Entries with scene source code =
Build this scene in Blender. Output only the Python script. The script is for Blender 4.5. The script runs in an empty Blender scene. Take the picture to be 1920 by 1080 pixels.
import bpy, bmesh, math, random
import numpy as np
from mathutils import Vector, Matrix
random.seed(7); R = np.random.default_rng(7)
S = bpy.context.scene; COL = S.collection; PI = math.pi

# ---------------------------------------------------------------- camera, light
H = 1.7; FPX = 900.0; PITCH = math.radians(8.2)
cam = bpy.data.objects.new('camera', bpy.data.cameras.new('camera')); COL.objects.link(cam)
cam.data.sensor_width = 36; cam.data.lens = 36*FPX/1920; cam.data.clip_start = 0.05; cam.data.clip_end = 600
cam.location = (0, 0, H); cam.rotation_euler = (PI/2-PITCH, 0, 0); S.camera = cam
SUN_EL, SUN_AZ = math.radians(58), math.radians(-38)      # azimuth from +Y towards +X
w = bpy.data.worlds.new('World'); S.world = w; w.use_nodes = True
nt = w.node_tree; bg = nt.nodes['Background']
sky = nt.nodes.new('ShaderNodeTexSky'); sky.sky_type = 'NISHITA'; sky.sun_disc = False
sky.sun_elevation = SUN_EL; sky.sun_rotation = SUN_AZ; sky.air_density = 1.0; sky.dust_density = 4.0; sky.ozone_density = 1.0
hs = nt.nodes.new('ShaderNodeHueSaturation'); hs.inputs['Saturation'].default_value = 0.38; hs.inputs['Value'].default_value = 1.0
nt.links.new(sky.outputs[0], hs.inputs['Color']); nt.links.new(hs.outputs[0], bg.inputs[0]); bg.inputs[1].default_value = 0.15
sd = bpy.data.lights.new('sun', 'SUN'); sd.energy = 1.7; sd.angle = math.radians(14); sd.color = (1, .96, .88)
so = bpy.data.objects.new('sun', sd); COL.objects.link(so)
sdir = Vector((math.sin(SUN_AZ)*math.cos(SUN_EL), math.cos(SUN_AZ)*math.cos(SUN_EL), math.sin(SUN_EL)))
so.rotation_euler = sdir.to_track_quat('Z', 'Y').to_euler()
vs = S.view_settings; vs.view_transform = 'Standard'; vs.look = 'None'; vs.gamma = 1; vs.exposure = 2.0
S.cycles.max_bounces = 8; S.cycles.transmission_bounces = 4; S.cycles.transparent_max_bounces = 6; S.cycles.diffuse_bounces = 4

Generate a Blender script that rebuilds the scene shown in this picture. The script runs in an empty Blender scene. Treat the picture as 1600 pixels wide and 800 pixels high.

TASK GOAL =
Your task is to output the full set of records exactly as presented.

OUTPUT =
Build this scene in Blender. Output only the Python script. The script is for Blender 4.5. The script runs in an empty Blender scene. Take the picture to be 1920 by 1080 pixels.
import bpy, bmesh, math, random
import numpy as np
from mathutils import Vector, Matrix
random.seed(7); R = np.random.default_rng(7)
S = bpy.context.scene; COL = S.collection; PI = math.pi

# ---------------------------------------------------------------- camera, light
H = 1.7; FPX = 900.0; PITCH = math.radians(8.2)
cam = bpy.data.objects.new('camera', bpy.data.cameras.new('camera')); COL.objects.link(cam)
cam.data.sensor_width = 36; cam.data.lens = 36*FPX/1920; cam.data.clip_start = 0.05; cam.data.clip_end = 600
cam.location = (0, 0, H); cam.rotation_euler = (PI/2-PITCH, 0, 0); S.camera = cam
SUN_EL, SUN_AZ = math.radians(58), math.radians(-38)      # azimuth from +Y towards +X
w = bpy.data.worlds.new('World'); S.world = w; w.use_nodes = True
nt = w.node_tree; bg = nt.nodes['Background']
sky = nt.nodes.new('ShaderNodeTexSky'); sky.sky_type = 'NISHITA'; sky.sun_disc = False
sky.sun_elevation = SUN_EL; sky.sun_rotation = SUN_AZ; sky.air_density = 1.0; sky.dust_density = 4.0; sky.ozone_density = 1.0
hs = nt.nodes.new('ShaderNodeHueSaturation'); hs.inputs['Saturation'].default_value = 0.38; hs.inputs['Value'].default_value = 1.0
nt.links.new(sky.outputs[0], hs.inputs['Color']); nt.links.new(hs.outputs[0], bg.inputs[0]); bg.inputs[1].default_value = 0.15
sd = bpy.data.lights.new('sun', 'SUN'); sd.energy = 1.7; sd.angle = math.radians(14); sd.color = (1, .96, .88)
so = bpy.data.objects.new('sun', sd); COL.objects.link(so)
sdir = Vector((math.sin(SUN_AZ)*math.cos(SUN_EL), math.cos(SUN_AZ)*math.cos(SUN_EL), math.sin(SUN_EL)))
so.rotation_euler = sdir.to_track_quat('Z', 'Y').to_euler()
vs = S.view_settings; vs.view_transform = 'Standard'; vs.look = 'None'; vs.gamma = 1; vs.exposure = 2.0
S.cycles.max_bounces = 8; S.cycles.transmission_bounces = 4; S.cycles.transparent_max_bounces = 6; S.cycles.diffuse_bounces = 4

Generate a Blender script that rebuilds the scene shown in this picture. The script runs in an empty Blender scene. Treat the picture as 1600 pixels wide and 800 pixels high.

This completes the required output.